Woman data house
Knowing the most recent sale prices will help you in a moving market. Image – Stock.
  • An essential tool is good comparable sales evidence
  • Stay up to date with sales by drawing on information from agents and auctions
  • Understand as much as possible about market conditions

Buying property on behalf of clients is a complex business that requires the utmost care. We are assisting in one of life’s most significant financial transactions, so it’s crucial we help them make well-informed decisions.

And the challenges are multiple. From helping clients define their needs and balance expectations with budgets, through to sourcing properties and conducting due diligence on everything from town planning to nearby infrastructure proposals.

However, in recent months, buyers and their agents have been thrown an additional curveball that’s compounded the degree of difficulty when it comes to purchasing real estate.

In markets, like the present one, where prices are rising quickly week on week, how do you keep up with what things are worth?

It was a subject we tackled in our March 9 episode of The Property Planner, Buyer and Professor podcast where David Johnston, Peter Koulizos and I discussed the problem and floated solutions.

The data challenge

One of the most essential tools in a property buyers utility belt is good comparable sales evidence.

Reliable sales evidence is the linchpin to accurately assessing market value. It is foundational information in determining how much is enough (or too much) to pay for a particular property.

Good comparable evidence comprises a number of characteristics which you compare with your potential purchase – or, as it’s known, your ‘subject’ property.

Sales evidence should be as similar as possible to the subject physically. The evidence should also be in close proximity to the subject, so it benefits from access to the same services and facilities.

Sales evidence should also be as recent as possible to ensure it reflects current market conditions.

Last, but not least, a good comparable transaction should fall within the definition of market value.

That is, it should be a price attained between a willing buyer and a willing seller in an arm’s length transaction where neither are so eager to trade as to overlook reasonable financial considerations. For example, a sale between a parent and their child might not be good evidence if the parents gave their offspring a discount price.

When prices are relatively stable over long periods, sales evidence – even if it’s a little older than you’d like it to be – provides a reliable indication of a subject property’s value.

But the current hot property market has created conditions which have made the use of normally reliable sales evidence risky.

A testing time

During our podcast chat, Peter pointed out two reasons why normal sales evidence has become less reliable.

Firstly, confirmed sales information is not timely enough for this fast-moving market.

As Peter said, in the normal course of events a buyer and seller agree on a price and sign a contract.

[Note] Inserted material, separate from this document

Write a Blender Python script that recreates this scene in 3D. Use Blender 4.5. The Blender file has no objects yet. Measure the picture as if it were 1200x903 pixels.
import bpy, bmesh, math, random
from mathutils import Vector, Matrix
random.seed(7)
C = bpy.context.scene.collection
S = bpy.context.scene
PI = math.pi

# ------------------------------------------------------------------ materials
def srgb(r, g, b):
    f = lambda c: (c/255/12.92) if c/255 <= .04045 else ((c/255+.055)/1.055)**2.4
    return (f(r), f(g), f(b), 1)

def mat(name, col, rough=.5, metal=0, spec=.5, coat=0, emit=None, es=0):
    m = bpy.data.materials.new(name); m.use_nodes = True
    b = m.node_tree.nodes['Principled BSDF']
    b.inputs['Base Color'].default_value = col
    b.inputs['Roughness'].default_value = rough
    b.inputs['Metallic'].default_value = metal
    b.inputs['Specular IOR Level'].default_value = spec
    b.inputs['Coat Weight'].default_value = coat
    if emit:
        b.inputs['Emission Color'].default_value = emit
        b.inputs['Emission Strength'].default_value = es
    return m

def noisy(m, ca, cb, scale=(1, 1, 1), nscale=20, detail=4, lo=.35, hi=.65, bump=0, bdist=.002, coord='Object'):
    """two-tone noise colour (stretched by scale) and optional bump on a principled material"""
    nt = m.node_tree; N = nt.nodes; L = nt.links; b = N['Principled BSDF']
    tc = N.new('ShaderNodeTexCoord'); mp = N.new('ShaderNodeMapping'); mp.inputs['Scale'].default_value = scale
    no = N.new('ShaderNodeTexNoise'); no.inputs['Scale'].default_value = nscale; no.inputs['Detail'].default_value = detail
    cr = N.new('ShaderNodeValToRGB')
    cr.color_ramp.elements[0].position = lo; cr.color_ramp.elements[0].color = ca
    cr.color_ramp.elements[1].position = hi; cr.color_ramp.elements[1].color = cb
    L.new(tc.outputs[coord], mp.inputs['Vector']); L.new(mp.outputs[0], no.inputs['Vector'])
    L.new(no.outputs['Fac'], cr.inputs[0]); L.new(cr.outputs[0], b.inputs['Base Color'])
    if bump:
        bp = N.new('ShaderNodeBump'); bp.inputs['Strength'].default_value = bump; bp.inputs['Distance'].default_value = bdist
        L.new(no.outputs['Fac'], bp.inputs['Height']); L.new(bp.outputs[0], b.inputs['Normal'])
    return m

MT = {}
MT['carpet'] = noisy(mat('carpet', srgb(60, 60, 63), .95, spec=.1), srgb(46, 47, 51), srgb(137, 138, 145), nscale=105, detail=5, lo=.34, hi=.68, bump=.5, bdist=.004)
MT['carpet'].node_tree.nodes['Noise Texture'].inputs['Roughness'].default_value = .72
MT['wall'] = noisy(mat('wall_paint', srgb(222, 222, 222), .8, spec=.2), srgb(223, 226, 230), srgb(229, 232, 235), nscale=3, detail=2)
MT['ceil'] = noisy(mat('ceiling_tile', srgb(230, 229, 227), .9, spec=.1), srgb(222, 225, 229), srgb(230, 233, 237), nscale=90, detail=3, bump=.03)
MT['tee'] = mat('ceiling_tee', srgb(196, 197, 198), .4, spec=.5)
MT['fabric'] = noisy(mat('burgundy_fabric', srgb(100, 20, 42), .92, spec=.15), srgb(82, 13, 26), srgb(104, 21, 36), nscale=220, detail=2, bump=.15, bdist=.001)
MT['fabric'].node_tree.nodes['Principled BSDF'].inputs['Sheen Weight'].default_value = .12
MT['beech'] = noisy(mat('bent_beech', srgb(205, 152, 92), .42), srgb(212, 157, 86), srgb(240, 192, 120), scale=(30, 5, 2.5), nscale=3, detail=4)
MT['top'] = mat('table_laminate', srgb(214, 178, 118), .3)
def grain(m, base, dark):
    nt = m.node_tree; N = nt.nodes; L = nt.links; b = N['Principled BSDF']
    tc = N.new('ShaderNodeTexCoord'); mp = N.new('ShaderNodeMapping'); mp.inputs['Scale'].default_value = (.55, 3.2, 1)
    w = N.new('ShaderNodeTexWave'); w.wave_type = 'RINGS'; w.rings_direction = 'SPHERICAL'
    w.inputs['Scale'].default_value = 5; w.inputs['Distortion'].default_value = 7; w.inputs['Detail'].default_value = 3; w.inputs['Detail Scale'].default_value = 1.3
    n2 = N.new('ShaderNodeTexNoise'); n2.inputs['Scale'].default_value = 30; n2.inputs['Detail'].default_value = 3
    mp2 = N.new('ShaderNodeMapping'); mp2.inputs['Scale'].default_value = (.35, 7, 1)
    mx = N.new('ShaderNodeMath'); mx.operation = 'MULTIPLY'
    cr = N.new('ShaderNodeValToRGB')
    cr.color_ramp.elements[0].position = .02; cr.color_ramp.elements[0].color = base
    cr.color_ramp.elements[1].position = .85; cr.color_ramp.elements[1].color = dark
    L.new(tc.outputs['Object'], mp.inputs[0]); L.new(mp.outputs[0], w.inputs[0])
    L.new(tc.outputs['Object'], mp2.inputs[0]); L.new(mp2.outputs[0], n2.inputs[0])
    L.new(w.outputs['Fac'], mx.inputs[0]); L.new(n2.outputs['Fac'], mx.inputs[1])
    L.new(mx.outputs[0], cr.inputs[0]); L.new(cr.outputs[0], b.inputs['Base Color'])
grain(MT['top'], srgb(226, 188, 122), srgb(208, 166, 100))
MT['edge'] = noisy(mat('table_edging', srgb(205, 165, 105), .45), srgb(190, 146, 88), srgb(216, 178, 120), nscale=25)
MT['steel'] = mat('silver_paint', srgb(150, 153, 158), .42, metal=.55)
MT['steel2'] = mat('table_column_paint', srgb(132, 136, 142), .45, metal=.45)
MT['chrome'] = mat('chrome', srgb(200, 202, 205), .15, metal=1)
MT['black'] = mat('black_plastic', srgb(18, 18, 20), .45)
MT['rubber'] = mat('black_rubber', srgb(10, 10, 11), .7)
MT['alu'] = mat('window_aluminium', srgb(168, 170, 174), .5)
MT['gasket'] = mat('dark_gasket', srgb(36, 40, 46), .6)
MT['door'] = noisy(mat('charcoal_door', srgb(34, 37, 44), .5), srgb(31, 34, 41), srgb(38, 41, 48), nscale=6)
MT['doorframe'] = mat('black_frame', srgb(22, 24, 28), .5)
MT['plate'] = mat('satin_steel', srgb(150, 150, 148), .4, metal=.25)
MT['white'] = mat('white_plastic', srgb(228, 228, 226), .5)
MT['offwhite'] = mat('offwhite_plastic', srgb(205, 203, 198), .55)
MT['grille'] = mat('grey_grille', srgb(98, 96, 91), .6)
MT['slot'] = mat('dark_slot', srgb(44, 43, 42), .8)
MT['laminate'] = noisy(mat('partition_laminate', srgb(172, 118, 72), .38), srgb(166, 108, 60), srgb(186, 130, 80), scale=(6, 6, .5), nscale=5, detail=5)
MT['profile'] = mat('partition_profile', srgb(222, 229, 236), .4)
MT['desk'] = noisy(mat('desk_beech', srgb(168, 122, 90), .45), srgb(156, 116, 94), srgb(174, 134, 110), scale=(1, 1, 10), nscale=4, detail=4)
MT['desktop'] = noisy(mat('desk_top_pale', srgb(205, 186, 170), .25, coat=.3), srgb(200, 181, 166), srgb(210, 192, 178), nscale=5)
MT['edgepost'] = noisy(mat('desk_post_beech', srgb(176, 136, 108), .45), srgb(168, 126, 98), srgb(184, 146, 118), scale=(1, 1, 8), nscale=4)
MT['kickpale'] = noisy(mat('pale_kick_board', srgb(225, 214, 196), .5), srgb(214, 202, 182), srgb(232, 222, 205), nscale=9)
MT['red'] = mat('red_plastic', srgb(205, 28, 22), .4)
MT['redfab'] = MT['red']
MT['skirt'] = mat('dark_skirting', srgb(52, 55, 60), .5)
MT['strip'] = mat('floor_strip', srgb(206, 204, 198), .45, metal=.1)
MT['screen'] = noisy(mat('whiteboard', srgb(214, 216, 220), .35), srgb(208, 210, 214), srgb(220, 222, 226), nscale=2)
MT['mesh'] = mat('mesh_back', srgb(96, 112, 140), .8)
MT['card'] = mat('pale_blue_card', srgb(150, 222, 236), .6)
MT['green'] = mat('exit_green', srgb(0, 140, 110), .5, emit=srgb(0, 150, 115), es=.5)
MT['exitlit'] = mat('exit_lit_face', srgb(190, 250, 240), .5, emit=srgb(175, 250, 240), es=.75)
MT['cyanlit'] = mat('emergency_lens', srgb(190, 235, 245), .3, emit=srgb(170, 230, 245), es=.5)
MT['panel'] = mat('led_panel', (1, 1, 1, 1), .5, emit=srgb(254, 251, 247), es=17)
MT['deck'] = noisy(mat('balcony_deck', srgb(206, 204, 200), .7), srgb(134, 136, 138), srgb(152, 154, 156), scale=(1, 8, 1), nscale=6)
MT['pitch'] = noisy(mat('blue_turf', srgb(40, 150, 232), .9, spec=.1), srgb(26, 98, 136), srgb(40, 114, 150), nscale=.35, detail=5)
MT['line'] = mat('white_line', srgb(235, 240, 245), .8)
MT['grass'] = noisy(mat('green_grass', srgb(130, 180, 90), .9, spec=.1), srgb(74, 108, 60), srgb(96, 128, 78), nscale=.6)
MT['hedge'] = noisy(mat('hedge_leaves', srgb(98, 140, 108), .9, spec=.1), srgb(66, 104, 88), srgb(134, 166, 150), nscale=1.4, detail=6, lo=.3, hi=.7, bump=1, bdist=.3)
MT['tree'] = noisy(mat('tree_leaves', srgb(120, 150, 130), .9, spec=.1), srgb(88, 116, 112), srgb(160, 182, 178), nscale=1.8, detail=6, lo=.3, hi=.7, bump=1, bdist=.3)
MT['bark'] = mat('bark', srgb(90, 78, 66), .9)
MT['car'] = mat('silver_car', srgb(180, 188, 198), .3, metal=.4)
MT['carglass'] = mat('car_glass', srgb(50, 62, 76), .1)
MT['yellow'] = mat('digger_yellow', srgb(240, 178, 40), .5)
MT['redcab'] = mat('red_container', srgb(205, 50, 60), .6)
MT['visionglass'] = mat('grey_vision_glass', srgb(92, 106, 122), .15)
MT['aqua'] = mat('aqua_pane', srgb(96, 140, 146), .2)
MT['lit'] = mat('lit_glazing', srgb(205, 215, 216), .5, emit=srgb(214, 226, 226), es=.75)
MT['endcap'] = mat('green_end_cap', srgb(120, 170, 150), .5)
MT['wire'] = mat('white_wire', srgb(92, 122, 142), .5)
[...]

Then, in most instances, there’s a 30-day settlement period so the buyer can complete enquiries – such as building and pest inspections – and arrange their finance. In fact 60-day, and even 90-day, settlements are common.

Then, once settled, the sale needs to be registered and processed with the relevant authorities before it is recorded and confirmed as part of the public record. It is then considered reliable as a comparison.

But all this process means the time period between the agreed sale price and the transaction’s final registration can be three-to-six months.

When trying to assess the value of a property in a market where new price benchmarks are being set week after week, using sales evidence that is three or more months old is almost useless. By the time it’s on the record, the market has already shifted up a gear.

The second challenge in this market is that buyers are so desperate, they’re ignoring ‘the rules’ of market value. Peter, David and I have all seen buyers taking extraordinary steps to beat out their competition. Many are making offers well in excess of current value – and it’s frightening to those of us who understand the market.

Of course, each overpriced sale just drives prices higher as under-informed buyers continue to become more desperate in a bid to outdo each other.

The challenge is real and dangerous. Overpaying for property during a hot market can result in an extraordinarily risky outcome. When the market turns – and history tells us it will at some stage – overextended buyers can be in real strife.

The remedy

There are several strategies and solutions to help overcome data lag in hot markets.

Firstly – stay up to date with sales by drawing on information from agents and auctions. As a buyers’ agent, I attend auction events multiple times a week, and I talk to selling agents daily. This keeps me at the front of the price wave. I know my clients will likely have to pay a premium to secure a property, but I also know where the safe ‘tipping point’ is. Finding this walk-away price is crucial in avoiding potential financial disaster.

Secondly, understand as much as possible about market conditions now and in the future. If you have older sales evidence, but also understand how the market has changed in recent weeks, you can make reasonable allowances for price movements when running comparisons.

Our final solution requires the government to step up. As we discussed on the podcast, in this day and age it’s confounding that the process of approving and publishing property sales information takes three months. Surely this could be sped up? Perhaps early registration of sale details as ‘pending’ would assist. If the government really is concerned about runaway price growth, having a well-informed buyer pool is part of the solution.

In hot markets, staying up to date with values takes extra effort. The consequences of getting it wrong are that you might miss out on the property your desire. At worst, however, it can see you pay far too much for an asset and risk a future financial loss.